Und was gilt nun bei Ferienwohnungen?
Eine Zweckentfremdung von Wohnraum durch die Nutzung als Ferienwohnung liegt nur vor, wenn der Wohnraum zum Zwecke der wiederholten nach Tagen oder Wochen bemessenen Vermietung als Ferienwohnung verwendet wird. In Berlin gilt das Verbot nach einer Übergangsphase von zwei Jahren nach Inkrafttreten mittlerweile uneingeschränkt, d.h. potentieller Wohnraum darf nur noch dann als Ferienwohnung vermietet werden, wenn eine Ausnahmegenehmigung vorliegt. Ferienwohnungsanbieter müssen bei Zuwiderhandlungen aktuell noch mit Bußgeldern bis zu 100.000 Euro rechnen.
Aus Sicht des OVG Berlin-Brandenburg, welches 41 laufende Berufungsverfahren ausgesetzt hat, um das Bundesverfassungsgericht entscheiden zu lassen, greift eine rückwirkende Anwendung des Zweckentfremdungsverbots in solchen Altfällen unverhältnismäßig in die Grundrechte der betroffenen Eigentümer und Vermieter ein. Die besondere Gefährdung der Wohnraumversorgung rechtfertigt es - aus Sicht des OVG - nicht, Eigentümer zu zwingen, gewerblich genutzte Räumlichkeiten, insbesondere Ferienwohnungen, in Wohnraum quasi (zurück) zu verwandeln (siehe hierzu Pressemitteilung des OVG Berlin-Brandenburg vom 6. April 2017).
Was passiert im Falle der Verfassungswidrigkeit?
Sollte sich das Bundesverfassungsgericht der Auffassung des OVG anschließen, wäre mit einer teilweisen Nichtigerklärung des Berliner ZwVbG zu rechnen. Die Folge wäre, dass die Nutzung von als Wohnraum genehmigten Räumlichkeiten zu anderen Zwecken, insbesondere als Ferienwohnung, die bereits vor dem 1. Mai 2014 bestanden, keine verbotene Zweckentfremdung mehr darstellen würden.
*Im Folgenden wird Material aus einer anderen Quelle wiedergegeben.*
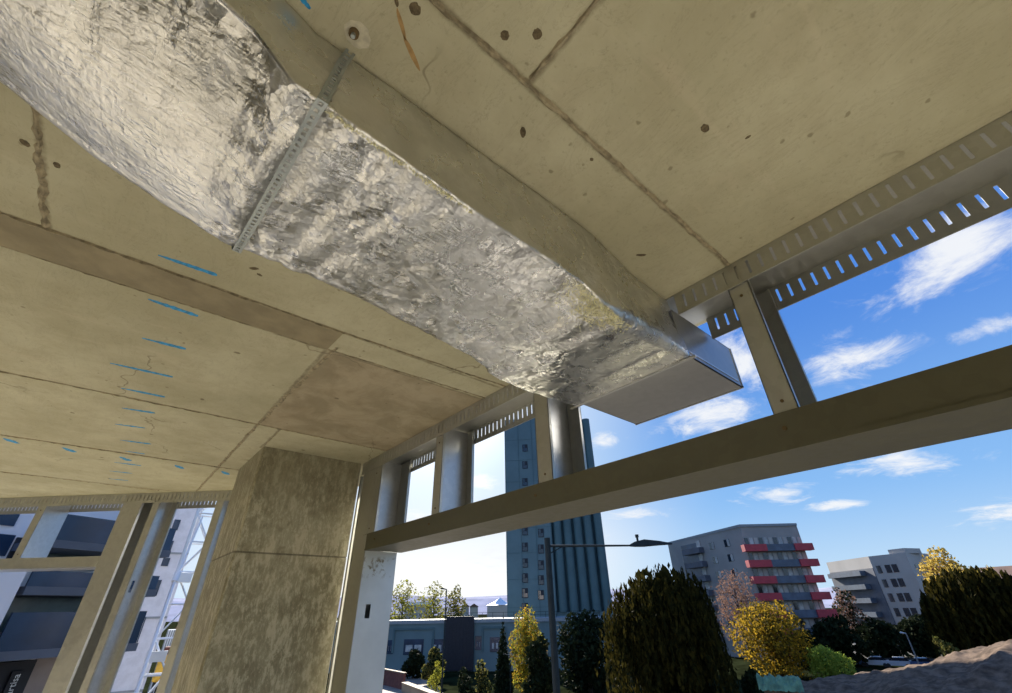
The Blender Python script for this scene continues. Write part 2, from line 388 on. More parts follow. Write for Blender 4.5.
ridge([(-.498, .4), (-.504, 1.72)], .022, .008, seed=7)
ridge([(.5, 1.733), (XF, 1.70)], .010, .008, seed=8)
ridge([(.5, 1.925), (XF, 1.90)], .012, .006, seed=9)
ridge([(-4.5, 1.742), (.5, 1.732)], .010, .009, seed=10)
ridge([(-4.5, 1.95), (.5, 1.928)], .008, .006, seed=12)
ridge([(.645, 3.2), (.655, 3.66)], .008, .004, seed=11)
# infill strip of darker grout between two joints
mb = MB(); mb.prism([(-5, 1.745), (.505, 1.735), (.50, 1.925), (-5, 1.945)], 2.7965, 2.805)
mb.build('grout_strip', MGROUT, CEIL)
# blue paint strokes, flat on the soffit
marks = [((-.206, 1.656), (-.023, 1.647), .018), ((-.208, 1.984), (-.032, 1.995), .020), ((-.2, 2.352), (-.029, 2.342), .020), ((-.302, 2.734), (-.037, 2.721), .019),
         ((-.242, 3.052), (-.038, 3.045), .019), ((-.221, 3.391), (-.056, 3.364), .022), ((-.24, 3.743), (-.08, 3.714), .018), ((-.196, 4.108), (-.014, 4.081), .020),
         ((-.152, 4.392), (-.026, 4.392), .020), ((-.20, 4.80), (-.02, 4.79), .022), ((-.22, 5.14), (-.06, 5.12), .018), ((-.21, 5.46), (-.07, 5.44), .016)]
marks += [((x - .035, y - .05), (x + .035, y + .04), .035) for x, y in ((-.796, 4.588), (-.481, 4.609), (-.138, 4.641), (.234, 4.653), (.583, 4.634))]
marks += [((-.095, .548), (-.045, .566), .008)]
for i, (a, b, w) in enumerate(marks):
    a = Vector((a[0], a[1], 0)); b = Vector((b[0], b[1], 0)); t = (b - a).normalized(); s = Vector((t.y, -t.x, 0)); L = (b - a).length; vs = []; fs = []
    N = 14
    for k in range(N + 1):
        u = k / N; p = a + t * (L * u); ww = w * .9 * (math.sin(math.pi * min(1, max(.04, u)) * .96) ** .35) * (0.65 + .5 * random.random()) * (.55 + .45 * u)
        vs += [tuple(p + s * ww)[:2] + (2.7995,), tuple(p - s * ww)[:2] + (2.7995,), tuple(p + s * ww)[:2] + (2.801,), tuple(p - s * ww)[:2] + (2.801,)]
    for k in range(N):
        q = 4 * k; fs += [(q, q + 1, q + 5, q + 4), (q + 2, q + 6, q + 7, q + 3), (q, q + 4, q + 6, q + 2), (q + 1, q + 3, q + 7, q + 5)]
    fs += [(0, 2, 3, 1), (4 * N, 4 * N + 1, 4 * N + 3, 4 * N + 2)]
    o = MB().add(vs, fs).build('paint_mark', MBLUE, CEIL); o['label'] = 'blue paint stroke'

# rust streak, filled plug holes and a pale patched ring on the soffit
def disc(x, y, rx, ry, name, mat, rot=0.0, seed=0):
    vs = []; n = 18
    for zz in (2.7992, 2.801):
        for k in range(n):
            a = 2 * math.pi * k / n; w_ = 1 + .22 * noise.noise(Vector((math.cos(a) * 2 + seed, math.sin(a) * 2, 0)))
            u, v = math.cos(a) * rx * w_, math.sin(a) * ry * w_; vs.append((x + u * math.cos(rot) - v * math.sin(rot), y + u * math.sin(rot) + v * math.cos(rot), zz))
    return MB().add(vs, [tuple(range(n)), tuple(range(2 * n - 1, n - 1, -1))] + [(k, (k + 1) % n, (k + 1) % n + n, k + n) for k in range(n)]).build(name, mat, CEIL)
MHOLE = plain('filled_plug_hole', (0.13, 0.10, 0.055), .9, var=.4, scale=80); MRUST = plain('rust_stain', (0.42, 0.27, 0.11), .85, var=.25, scale=40); MPATCH = plain('pale_cement_patch', (0.60, 0.56, 0.42), .9, var=.15, scale=50)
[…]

Erst recht wäre dann auch keine zweckentfremdungsrechtliche Genehmigung mehr erforderlich. Im Auge behalten müssen Ferienwohnungsanbieter dann dennoch weiterhin die Frage der bauplanungsrechtlichen Zulässigkeit von Ferienwohnungen sowie die Entwicklungen in der Rechtsprechung zum Begriff des (temporären) Wohnens.